0:00:00 Introduction
0:00:50 News 01: Steam Deck OLED revealed and reviewed!
0:26:44 News 02: Rockstar announces GTA 6 announcement trailer
0:41:02 News 03: New PS5 model disassembled
0:49:06 News 04: Alex upgrades to a 7800X3D!
1:10:33 News 05: Nintendo denies Switch 2 briefings
1:14:50 News 06: RTX 40 Series “Super” cards specs leaked
1:25:18 News 07: John’s experiments with in-home VR streaming
1:35:44 Supporter Q1: If the EGS launcher were good, would EGS be profitable?
1:42:10 Supporter Q2: Can we expect a true PS5 Slim console in the future?
1:47:29 Supporter Q3: What’s the difference between ray tracing and path tracing?
1:51:02 Supporter Q4: How long will it take for the retro game market to truly settle down?
1:58:47 Supporter Q5: Why hasn’t Red Dead Redemption 2 been updated for Series X and PS5?
2:03:07 Supporter Q6: Why aren’t there more gaming technology outlets like Digital Foundry?
 
great job Ollie!

This release is definitely encouraging to see.

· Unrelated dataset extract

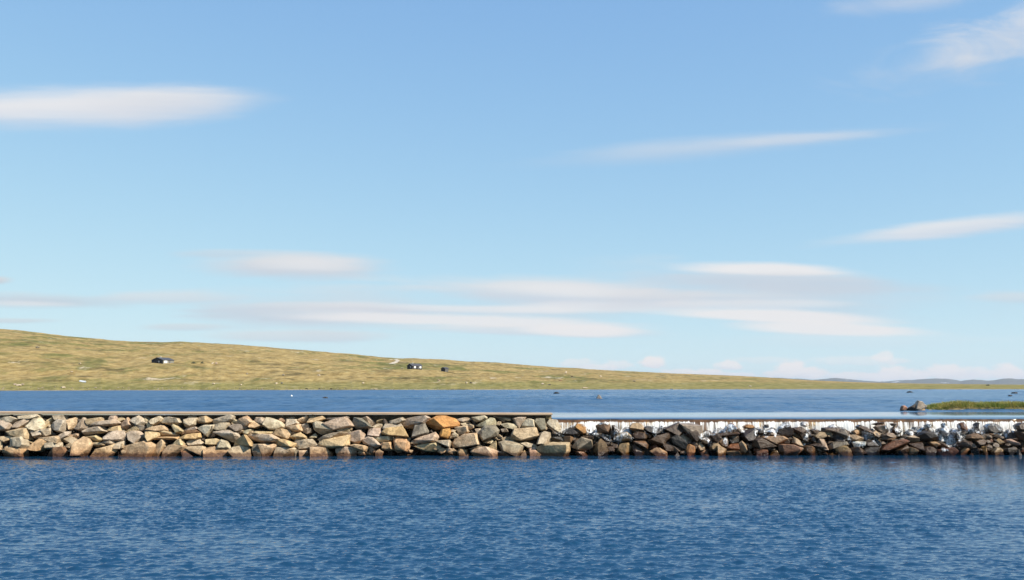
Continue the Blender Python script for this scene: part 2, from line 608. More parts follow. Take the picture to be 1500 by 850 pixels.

More baking still required, hopefully they release a patch that resolves performance issues here.

The PC edition is great. To really enjoy this game, you would need to love the movies on getting pass the jankyness with character/NPC dialogue, speech animations, and other limitations of a small development house.
 
Robocop is great on PC and there's even an extreme quality mod that gets rid of all the fizzle shown in the videos.

It's the first UE5 game I can run at 60fps+ at native 1440p, max settings with ease and no shader compilation stutter or traversal stutter.

It really is a polished released compared to other UE5 games.
 
Robocop is great on PC and there's even an extreme quality mod that gets rid of all the fizzle shown in the videos.

It's the first UE5 game I can run at 60fps+ at native 1440p, max settings with ease and no shader compilation stutter or traversal stutter.

It really is a polished released compared to other UE5 games.
No traversal stutter and no shader compilation stutter? That would be impressive.

Oliver showed that in the video the PS5, XSX, and XSS have traversal stutter and he showed an obvious one going up the stairs in the police station. You manage to reproduce that one on PC?